Task goal> Repeat exactly what appears from the opening line of the listing to the line with "at the reference level", inclusive.
:::::
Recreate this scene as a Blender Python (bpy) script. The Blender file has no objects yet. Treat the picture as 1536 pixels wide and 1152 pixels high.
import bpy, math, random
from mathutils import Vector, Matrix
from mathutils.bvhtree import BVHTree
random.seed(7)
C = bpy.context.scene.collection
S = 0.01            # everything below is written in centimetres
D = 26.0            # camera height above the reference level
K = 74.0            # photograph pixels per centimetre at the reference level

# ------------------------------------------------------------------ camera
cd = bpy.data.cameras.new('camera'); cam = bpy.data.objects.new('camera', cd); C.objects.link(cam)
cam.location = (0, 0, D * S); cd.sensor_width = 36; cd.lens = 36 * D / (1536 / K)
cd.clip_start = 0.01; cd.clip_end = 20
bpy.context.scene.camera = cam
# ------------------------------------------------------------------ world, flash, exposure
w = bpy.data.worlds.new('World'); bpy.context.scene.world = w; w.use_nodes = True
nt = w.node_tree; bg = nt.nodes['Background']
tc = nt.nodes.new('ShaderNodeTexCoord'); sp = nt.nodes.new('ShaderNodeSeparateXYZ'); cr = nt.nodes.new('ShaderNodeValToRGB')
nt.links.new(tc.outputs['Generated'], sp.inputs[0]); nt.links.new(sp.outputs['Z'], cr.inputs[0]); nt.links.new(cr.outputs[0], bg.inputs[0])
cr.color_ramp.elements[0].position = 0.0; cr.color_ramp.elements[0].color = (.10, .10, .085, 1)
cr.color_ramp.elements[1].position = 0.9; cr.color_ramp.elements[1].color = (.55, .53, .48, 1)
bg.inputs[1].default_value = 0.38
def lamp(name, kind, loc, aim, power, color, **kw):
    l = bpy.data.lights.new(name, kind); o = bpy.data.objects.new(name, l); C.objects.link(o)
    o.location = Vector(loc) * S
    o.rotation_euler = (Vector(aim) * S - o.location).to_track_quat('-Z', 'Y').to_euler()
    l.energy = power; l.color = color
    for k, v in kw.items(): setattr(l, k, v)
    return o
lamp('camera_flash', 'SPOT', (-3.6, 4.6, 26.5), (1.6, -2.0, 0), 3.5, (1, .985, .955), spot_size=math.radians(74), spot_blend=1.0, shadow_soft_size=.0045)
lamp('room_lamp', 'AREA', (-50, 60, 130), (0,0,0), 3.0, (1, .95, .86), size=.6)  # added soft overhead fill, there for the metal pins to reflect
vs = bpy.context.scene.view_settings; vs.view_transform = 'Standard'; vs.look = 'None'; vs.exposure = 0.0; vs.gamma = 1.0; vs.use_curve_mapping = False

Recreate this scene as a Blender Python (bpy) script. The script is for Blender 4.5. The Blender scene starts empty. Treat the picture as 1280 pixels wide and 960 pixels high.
:::::
Answer to the task>
Recreate this scene as a Blender Python (bpy) script. The Blender file has no objects yet. Treat the picture as 1536 pixels wide and 1152 pixels high.
import bpy, math, random
from mathutils import Vector, Matrix
from mathutils.bvhtree import BVHTree
random.seed(7)
C = bpy.context.scene.collection
S = 0.01            # everything below is written in centimetres
D = 26.0            # camera height above the reference level
K = 74.0            # photograph pixels per centimetre at the reference level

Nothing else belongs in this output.